Oleh: Desy Nur Lutfiatul Maryam. Mahasiswi semester 2 Jurusan HPI.
Sejatinya hukum ada untuk menciptakan keadilan, namun dalam perjalanannya yang menghambat terlaksananya hukum untuk menciptakan keadilan seringkali justru terhalang oleh prosedur-prosedur yang bebelit.
Teks hukum sangat mudah tafsirnya dimainkan oleh manusia, tetapi secara tidak langsung seringkali merugikan makhluk hidup yang lain. Satipto Rahardjo mengungkapkan bahwa seluruh makhluk hidup mepunyai hak yang sama di mata hukum.
Seperti contohnya tumbuhan. Tumbuhan juga membutuhkan keadilan di mata hukum. Tumbuhan tidak bisa berbicara, maka dari itu ia membutuhkan perantara perlindungan melalui hukum.
Bagi kaum positivis, pemikiran hukum ini hanya menyentuh ranah sosiologis dan antropologis. Sedangkan Jika tumbuhan terus ditebang dan tidak ada lagi yang melindungi, kemungkinan besar dunia ini akan gundul dan tidak ada lagi penghijauan.

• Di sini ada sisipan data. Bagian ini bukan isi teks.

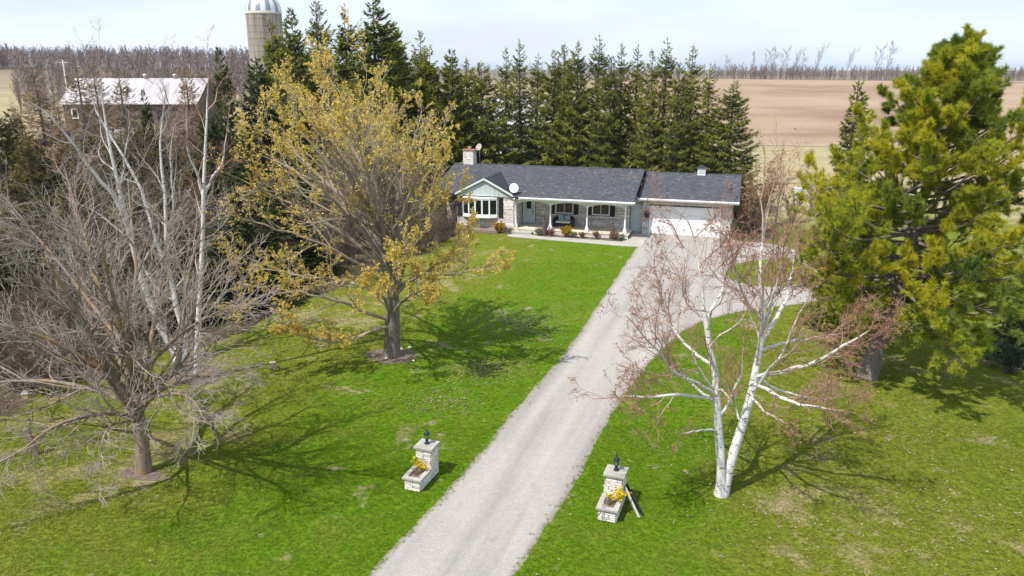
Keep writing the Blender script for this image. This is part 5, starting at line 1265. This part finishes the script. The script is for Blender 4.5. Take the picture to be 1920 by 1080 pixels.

Hewan juga sama, ia membutuhkan keadilan. Para pemburu ini harus dibatasi oleh hukum agar dia tidak semena-mena memburu hewan yang dilindungi. Jika dia melanggar, harus mendapat hukuman yang setimpal dan menimbulkan efek jera. Sedangkan realitanya saat ini, pemburu yang sembrono dapat mudah bebas dari penjara. Akhirnya, hewan langka dan dilindungi seperti harimau bisa bebas diburu untuk diambil kulitnya, taringnya dijadikan koleksi, dan seringkali dijadikan sebagai hewan peliharaan pribadi.
Selain itu, hukum juga seharusnya memberikan keadilan bagi orang yang mengalami kecelakaan kerja dan berakibat cacat seumur hidup yang justru di dalam hukum sendiri boleh diceraikan oleh suami atau istrinya. Dalam perspektif kaum disabilitas, tentu ini perlakuan yang jauh dari kata keadilan. Sebab ia masih harus berjuang untuk menafkahi di tengah musibah ditinggalkan oleh suami atau istrinya.
Oleh karena itu hukum juga harusnya memberikan keadilan kepada semua. Baik manusia, hewan, maupun tumbuhan.